At this stage it is impossible to predict what actions might be taken. President Trump’s Trigger-happy threats directed against Syria (in response to the alleged chemical weapons attack) should therefore be taken seriously.

Similarly, the implications of Moscow’s stance confirming that the Russian Military will forcefully respond to US missile attacks should also be addressed.

However, there is an important element which has largely been neglected in recent independent media reports regarding Syria, which suggests that the US could take the decision NOT to engage in the conduct of a major military campaign at this particular juncture.

Why?

The structure of US military alliances is in crisis.

Military Strategy 101 tells us: you do not wage a major war when one of your key allies is “sleeping with the enemy”.

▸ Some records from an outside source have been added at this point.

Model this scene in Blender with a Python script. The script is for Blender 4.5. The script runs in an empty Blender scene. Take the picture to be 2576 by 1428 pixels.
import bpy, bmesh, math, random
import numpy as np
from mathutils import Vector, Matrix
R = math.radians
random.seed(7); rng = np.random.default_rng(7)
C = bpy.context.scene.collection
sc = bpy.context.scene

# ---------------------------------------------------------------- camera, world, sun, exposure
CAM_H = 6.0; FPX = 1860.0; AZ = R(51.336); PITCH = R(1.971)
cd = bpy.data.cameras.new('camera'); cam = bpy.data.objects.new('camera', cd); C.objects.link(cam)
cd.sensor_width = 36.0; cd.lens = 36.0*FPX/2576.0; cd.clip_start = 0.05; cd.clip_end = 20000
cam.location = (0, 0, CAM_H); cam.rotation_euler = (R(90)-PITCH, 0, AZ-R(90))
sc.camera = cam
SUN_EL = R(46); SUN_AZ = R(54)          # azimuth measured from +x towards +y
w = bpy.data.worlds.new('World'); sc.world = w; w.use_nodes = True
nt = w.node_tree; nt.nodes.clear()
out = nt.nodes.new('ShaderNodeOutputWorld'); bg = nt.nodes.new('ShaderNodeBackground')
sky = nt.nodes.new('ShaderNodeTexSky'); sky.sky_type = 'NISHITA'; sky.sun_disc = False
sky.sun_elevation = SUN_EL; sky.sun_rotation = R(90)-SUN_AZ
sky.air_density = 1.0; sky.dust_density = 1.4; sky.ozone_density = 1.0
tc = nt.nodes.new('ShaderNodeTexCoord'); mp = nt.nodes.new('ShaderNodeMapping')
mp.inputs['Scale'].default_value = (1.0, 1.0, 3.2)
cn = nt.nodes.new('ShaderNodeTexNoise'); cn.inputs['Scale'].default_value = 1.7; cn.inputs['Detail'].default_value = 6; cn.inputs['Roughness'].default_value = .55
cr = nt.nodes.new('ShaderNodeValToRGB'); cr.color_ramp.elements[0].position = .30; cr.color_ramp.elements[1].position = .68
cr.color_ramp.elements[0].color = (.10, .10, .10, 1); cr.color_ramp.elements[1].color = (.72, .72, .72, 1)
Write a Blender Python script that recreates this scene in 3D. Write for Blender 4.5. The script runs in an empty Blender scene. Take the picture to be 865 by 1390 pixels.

An understanding of the military structure of alliances including cross-cutting coalitions is absolutely crucial. So-called “enduring alliances” in support of America’s “Long War” can no longer be relied upon.

NATO is in crisis: The U.S. and several NATO member states are not only at war with Syria, they are also at war with Turkey which is fighting the US sponsored Kurdish rebel forces in Northern Syria.

In turn, Turkey –which remains NATO’s heavyweight in terms of conventional ground forces– has an alliance with both Russia and Iran, which in turn are supportive of the government of Bashar al Assad.

With regard to China-Turkey cooperation (including military affairs), “China has expressed openness toward Turkey’s joining the Shanghai Cooperation Organization, a security alliance … that is seen as a counterweight to NATO” (to which Turkey happens to be a member).

Syria’s Kurdistan

Within NATO the clash is not limited to a confrontation between Washington and Ankara. Other member states of the Atlantic alliance have been sucked into the US-Turkey showdown in Northern Syria including France and Britain, not to mention Israel ( a de facto NATO member and ally of Turkey) which has been supportive of the Kurdish separatist movement mainly in Iraq but also in Syria.